**DATA BLOCK:**
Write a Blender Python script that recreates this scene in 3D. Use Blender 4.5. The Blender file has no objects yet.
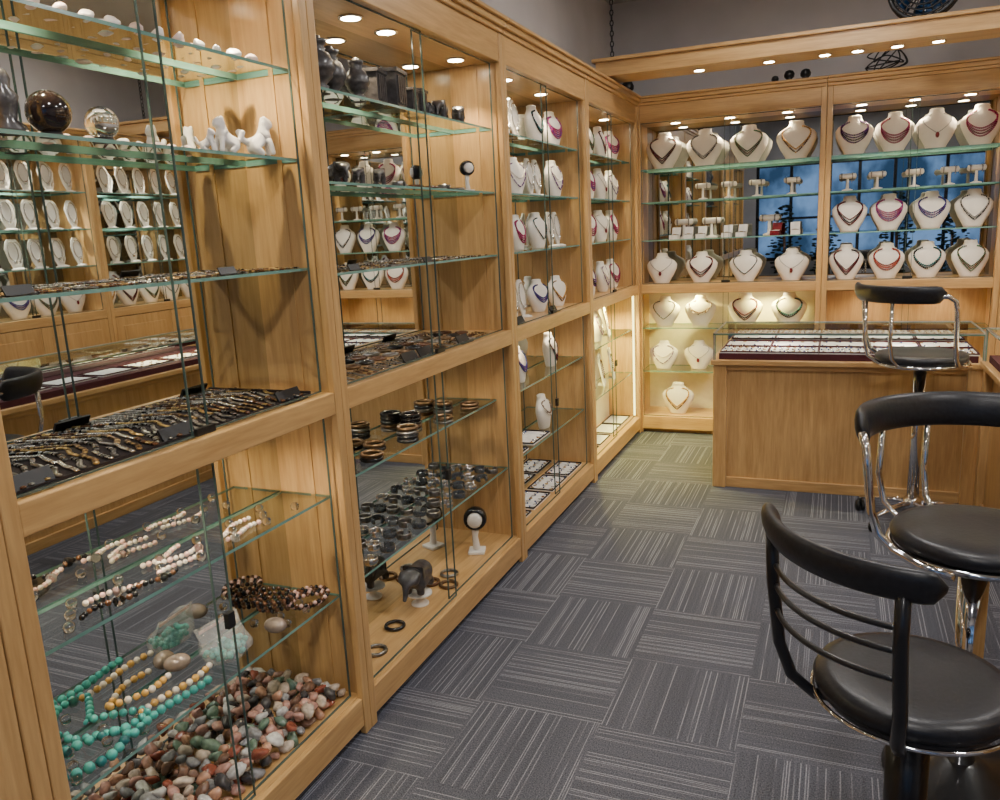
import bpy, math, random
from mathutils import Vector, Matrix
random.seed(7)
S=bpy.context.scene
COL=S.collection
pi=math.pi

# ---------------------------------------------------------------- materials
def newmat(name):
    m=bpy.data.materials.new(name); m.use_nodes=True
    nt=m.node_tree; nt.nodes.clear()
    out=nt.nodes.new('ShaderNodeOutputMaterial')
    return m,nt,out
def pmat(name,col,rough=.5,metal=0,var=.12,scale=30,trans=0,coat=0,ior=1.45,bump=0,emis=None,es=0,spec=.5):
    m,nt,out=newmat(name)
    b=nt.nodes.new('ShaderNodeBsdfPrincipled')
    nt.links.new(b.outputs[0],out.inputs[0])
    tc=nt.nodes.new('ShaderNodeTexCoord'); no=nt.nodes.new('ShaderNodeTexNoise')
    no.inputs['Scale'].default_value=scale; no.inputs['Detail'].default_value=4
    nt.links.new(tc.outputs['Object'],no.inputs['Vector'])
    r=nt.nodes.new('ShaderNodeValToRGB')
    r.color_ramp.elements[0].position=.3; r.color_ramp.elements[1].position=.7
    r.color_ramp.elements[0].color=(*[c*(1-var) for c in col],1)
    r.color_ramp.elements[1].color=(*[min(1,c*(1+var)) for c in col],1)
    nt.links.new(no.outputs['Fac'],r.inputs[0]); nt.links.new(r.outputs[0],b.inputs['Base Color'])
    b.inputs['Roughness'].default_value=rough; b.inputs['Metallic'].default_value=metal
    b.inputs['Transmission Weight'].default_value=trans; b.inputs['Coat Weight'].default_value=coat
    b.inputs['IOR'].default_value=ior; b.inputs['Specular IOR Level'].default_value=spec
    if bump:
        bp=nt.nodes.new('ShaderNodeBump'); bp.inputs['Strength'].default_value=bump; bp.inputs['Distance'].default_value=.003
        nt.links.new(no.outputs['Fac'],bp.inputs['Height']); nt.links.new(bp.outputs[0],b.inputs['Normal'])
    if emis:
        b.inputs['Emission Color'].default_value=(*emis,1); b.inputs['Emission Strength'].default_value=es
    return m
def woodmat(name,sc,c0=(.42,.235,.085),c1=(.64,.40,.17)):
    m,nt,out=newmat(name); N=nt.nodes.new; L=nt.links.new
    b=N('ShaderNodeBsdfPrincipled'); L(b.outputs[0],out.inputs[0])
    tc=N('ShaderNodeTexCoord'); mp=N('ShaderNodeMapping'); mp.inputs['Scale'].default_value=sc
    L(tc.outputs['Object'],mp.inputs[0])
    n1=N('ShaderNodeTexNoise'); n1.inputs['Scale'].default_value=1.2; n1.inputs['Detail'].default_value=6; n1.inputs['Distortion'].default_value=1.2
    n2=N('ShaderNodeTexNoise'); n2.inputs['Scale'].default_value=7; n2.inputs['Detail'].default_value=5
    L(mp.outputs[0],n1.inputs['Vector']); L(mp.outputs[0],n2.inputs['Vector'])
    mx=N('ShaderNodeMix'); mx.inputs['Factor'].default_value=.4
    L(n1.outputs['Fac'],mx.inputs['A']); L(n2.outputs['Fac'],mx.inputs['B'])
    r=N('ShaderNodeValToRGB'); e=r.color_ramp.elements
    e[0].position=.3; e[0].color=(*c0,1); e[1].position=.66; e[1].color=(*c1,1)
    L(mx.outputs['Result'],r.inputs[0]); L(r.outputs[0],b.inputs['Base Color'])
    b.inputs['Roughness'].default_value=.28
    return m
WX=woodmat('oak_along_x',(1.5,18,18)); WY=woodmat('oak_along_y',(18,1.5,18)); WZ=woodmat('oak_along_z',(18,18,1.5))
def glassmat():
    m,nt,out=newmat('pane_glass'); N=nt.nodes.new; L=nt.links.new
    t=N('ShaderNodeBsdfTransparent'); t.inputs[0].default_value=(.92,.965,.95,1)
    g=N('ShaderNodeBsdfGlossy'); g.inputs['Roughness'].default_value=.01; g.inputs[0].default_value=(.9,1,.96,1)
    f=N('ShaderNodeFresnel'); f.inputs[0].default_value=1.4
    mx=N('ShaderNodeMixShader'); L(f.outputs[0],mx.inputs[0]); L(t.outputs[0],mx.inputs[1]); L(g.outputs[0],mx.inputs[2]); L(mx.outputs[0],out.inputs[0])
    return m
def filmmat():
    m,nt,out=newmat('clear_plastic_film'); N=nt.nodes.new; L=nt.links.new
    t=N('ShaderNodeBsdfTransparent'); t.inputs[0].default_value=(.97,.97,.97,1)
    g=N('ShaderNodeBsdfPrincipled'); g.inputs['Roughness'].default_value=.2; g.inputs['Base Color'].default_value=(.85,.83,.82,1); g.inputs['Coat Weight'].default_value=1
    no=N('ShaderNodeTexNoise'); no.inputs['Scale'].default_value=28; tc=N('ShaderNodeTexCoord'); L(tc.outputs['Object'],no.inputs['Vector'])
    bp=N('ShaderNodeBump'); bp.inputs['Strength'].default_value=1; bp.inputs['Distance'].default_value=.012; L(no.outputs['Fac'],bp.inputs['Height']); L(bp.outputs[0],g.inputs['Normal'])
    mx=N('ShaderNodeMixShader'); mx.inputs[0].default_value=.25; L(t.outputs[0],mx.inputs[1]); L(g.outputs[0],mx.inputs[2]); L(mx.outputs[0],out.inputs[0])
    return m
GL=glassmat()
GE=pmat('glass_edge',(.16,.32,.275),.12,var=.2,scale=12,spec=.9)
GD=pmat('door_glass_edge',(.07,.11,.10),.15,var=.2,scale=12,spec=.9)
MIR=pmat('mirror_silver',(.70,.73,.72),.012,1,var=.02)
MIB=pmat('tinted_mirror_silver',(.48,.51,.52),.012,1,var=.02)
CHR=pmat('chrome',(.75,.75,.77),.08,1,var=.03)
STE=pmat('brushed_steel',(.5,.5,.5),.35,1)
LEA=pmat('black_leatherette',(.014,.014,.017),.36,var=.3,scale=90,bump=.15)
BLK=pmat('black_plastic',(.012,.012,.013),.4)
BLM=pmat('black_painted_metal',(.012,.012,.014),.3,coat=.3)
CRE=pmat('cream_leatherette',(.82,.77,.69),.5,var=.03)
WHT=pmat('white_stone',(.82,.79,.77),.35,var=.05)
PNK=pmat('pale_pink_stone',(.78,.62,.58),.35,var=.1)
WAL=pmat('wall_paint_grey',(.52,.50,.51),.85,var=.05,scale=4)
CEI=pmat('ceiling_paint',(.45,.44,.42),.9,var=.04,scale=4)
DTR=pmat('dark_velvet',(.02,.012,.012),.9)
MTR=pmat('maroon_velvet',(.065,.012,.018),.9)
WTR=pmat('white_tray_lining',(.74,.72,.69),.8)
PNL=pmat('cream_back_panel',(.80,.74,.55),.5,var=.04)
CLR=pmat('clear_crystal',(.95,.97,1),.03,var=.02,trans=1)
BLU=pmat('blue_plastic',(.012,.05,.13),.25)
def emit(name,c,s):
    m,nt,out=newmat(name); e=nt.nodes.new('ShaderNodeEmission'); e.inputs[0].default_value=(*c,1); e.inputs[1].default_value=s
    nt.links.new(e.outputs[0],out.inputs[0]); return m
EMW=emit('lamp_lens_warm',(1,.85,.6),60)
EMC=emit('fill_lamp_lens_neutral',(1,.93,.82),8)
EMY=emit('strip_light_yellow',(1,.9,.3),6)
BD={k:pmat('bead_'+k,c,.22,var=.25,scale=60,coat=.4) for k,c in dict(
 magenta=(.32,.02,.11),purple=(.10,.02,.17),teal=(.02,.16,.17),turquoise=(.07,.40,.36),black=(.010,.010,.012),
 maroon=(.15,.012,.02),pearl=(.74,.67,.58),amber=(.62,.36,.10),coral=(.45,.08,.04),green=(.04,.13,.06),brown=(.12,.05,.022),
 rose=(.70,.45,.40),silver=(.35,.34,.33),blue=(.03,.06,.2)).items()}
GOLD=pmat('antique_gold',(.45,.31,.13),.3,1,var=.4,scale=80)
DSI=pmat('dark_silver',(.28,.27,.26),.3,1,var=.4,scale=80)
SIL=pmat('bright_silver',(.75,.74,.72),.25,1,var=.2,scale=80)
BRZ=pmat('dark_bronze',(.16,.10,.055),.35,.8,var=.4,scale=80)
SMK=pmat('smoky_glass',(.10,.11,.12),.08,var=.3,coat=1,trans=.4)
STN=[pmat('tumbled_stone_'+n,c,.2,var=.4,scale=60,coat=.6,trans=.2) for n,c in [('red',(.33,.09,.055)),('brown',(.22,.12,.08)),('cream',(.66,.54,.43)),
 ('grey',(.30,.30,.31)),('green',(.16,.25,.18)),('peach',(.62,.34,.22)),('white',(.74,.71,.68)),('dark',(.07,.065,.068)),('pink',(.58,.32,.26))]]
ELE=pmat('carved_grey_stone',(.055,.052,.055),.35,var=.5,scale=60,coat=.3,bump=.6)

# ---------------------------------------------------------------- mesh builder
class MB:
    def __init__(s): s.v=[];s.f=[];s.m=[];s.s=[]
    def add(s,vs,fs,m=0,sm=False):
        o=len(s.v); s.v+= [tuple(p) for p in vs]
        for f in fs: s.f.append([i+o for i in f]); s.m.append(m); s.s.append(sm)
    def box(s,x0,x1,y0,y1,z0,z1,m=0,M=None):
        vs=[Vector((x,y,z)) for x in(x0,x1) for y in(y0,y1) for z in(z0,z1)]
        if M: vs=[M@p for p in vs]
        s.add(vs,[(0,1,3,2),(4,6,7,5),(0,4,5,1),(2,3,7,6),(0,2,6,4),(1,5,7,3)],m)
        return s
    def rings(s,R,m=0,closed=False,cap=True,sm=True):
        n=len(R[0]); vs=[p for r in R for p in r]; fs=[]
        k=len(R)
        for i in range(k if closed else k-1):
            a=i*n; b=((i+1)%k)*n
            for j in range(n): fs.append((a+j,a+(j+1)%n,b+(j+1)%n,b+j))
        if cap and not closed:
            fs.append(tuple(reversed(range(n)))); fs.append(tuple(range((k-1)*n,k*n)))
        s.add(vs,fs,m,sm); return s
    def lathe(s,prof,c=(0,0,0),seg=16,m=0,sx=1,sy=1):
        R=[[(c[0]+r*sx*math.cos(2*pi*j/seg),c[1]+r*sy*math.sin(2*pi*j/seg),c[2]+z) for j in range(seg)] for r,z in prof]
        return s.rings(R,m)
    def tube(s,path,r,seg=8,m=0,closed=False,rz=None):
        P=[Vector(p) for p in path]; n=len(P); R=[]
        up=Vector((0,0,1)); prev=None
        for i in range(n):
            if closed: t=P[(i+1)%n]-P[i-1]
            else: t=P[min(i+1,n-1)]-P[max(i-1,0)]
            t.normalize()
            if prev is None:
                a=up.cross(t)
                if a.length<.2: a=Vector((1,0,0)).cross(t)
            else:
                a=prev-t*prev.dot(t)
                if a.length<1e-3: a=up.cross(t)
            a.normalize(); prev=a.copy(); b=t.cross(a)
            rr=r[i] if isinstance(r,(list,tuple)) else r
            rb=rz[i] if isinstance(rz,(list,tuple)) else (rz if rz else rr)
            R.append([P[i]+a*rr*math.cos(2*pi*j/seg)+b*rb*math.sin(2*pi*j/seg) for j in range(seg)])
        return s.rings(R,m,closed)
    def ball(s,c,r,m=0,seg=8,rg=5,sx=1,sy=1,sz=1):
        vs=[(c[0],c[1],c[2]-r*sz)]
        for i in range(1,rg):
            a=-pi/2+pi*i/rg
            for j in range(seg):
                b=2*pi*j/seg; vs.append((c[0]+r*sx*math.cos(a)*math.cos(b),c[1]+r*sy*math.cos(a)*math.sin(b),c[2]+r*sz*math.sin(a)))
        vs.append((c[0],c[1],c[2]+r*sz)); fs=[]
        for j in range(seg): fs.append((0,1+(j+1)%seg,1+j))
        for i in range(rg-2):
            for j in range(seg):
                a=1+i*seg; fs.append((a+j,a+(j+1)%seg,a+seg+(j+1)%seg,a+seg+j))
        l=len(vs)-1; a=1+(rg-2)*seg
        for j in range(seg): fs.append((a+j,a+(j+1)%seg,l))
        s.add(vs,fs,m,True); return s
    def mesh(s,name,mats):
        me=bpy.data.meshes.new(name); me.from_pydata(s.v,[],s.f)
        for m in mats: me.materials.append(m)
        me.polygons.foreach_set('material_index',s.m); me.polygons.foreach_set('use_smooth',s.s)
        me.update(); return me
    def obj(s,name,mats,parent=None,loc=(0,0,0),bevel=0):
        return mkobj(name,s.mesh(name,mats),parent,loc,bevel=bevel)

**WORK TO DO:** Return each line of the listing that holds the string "scene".

**RESULT FOR THIS EXERCISE:**
Write a Blender Python script that recreates this scene in 3D. Use Blender 4.5. The Blender file has no objects yet.
S=bpy.context.scene